I often find items, or am sent links to items, that are on the surface very much on-topic and linkable for this blog. Sometimes they've been appearing widely in the blogosphere, so other bloggers clearly believe they have value. That's fine for them, but I still have to look at it and put it through my bullshit/fairness filter. If I think an item is pure smear, or way makes a mountain from a mole-hill, I'm not going to post it, or I'll post it with a warning to that effect -- even if I dearly want it to be true, and even if it's being true would be awfully convenient for my worldview.

I don't know about you, but few things make me more angry than having my outrage manipulated.

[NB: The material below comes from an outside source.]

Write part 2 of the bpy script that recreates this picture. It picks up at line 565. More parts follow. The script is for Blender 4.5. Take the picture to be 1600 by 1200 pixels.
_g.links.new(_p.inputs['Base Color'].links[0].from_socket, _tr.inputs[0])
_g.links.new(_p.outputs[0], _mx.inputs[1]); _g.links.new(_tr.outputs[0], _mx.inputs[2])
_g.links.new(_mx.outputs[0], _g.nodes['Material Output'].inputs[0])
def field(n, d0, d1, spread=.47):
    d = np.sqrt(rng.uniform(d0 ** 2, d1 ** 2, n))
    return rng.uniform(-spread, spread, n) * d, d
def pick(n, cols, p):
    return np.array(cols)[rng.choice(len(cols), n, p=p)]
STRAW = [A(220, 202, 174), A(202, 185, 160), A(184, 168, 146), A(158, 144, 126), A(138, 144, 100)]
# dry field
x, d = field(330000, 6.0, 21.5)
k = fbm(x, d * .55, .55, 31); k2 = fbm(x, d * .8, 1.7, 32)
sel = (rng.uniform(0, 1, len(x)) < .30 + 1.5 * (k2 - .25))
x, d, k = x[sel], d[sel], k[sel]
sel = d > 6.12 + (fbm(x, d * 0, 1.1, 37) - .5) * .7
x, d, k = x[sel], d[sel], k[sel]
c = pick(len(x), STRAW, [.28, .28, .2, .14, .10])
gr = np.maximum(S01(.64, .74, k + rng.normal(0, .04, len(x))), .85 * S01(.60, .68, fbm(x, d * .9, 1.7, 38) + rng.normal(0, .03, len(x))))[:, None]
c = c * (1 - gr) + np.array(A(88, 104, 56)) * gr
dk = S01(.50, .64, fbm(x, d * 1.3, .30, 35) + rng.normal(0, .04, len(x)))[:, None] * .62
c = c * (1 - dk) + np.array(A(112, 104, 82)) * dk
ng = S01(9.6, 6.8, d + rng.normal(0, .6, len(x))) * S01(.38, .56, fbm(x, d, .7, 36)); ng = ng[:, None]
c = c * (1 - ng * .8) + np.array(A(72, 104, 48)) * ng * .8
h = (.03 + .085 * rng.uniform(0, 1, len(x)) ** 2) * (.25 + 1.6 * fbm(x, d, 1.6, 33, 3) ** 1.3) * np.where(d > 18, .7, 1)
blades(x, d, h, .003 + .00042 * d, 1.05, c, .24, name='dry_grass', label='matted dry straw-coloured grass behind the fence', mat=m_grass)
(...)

This is one of the primary sins in the past few years committed by MSM outlets like the New York Times and CBS, and some politicians like Al Sharpton, have nothing but outrage manipulation to offer. The least thing I can do on this blog is be honest about my feelings and not offer up as evidence anything I feel to be unfair or incomplete if I know it to be so.

The editorial standard on a blog like this is naturally understood to be lower than what a commercial publication can offer. I obviously don't have the time or interest or resources to check every footnote or assertion before posting. If it passes the smell test, sounds plausible, and carries a viewpoint I think deserves a turn at the microphone, it goes. This is a standard appropriate for honest individual-to-individual discourse. Feedback, correctives, alternative viewpoints or data are always welcome -- that's what comment boxes and email and trackbacks are for.

In the case of the Tate piece, you'll notice not a lot of commentary on my part. This can occur for a couple of different reasons -- maybe time, or the fact that I just have nothing to add, or perhaps, as in this case, because I don't know enough about the subject to know what to say about it -- how much weight it should be given -- but it seems reasonable enough to be offered up as important date, which it remains, with the addition of Cathy Young's commentary.

In my view there are too many blogs out there that just post any sensational thing that comes in front of their faces. In some sectors of the blogosphere, "getting hits" -- however it's done -- becomes it's own justification. Fairness, decent analysis...never let them get in the way of more unique visitors on the hit counter. I saw this in action with a lot of the blog "analysis" following the Rainbow Room launch of a certain large scale blogging venture. Suddenly, getting in on the hits to be had by riding the resulting blog swarm justified writing almost anything, with some "big name" bloggers handing out links to items that wouldn't pass muster -- measured as a matter of smell, fairness, accuracy, or good analysis -- on any other day. Sometimes I think the Weekly World News has higher standards than a lot of bloggers. Yes, the Weekly World News sells a lot of papers, but is that the only standard for success? Not in my view. For this web site that's insufficient. Not with my name and reputation on it.

I think the people who for some strange reason keep clicking in here on a daily basis when there are almost certainly better choices out there deserve something better in return for their time from me.

Will I rant? Will I post things to get others' blood up as they honestly get my blood up? Certainly! But just as important is to pick your head up out of that breathless state from time to time, take a deep lung full of oxygen and self-examination and make sure you're still swimming within sight of the piece of shore-line you thought you were -- that you haven't been swept by the current down to unfamiliar and intellectually dangerous -- and dishonest -- waters.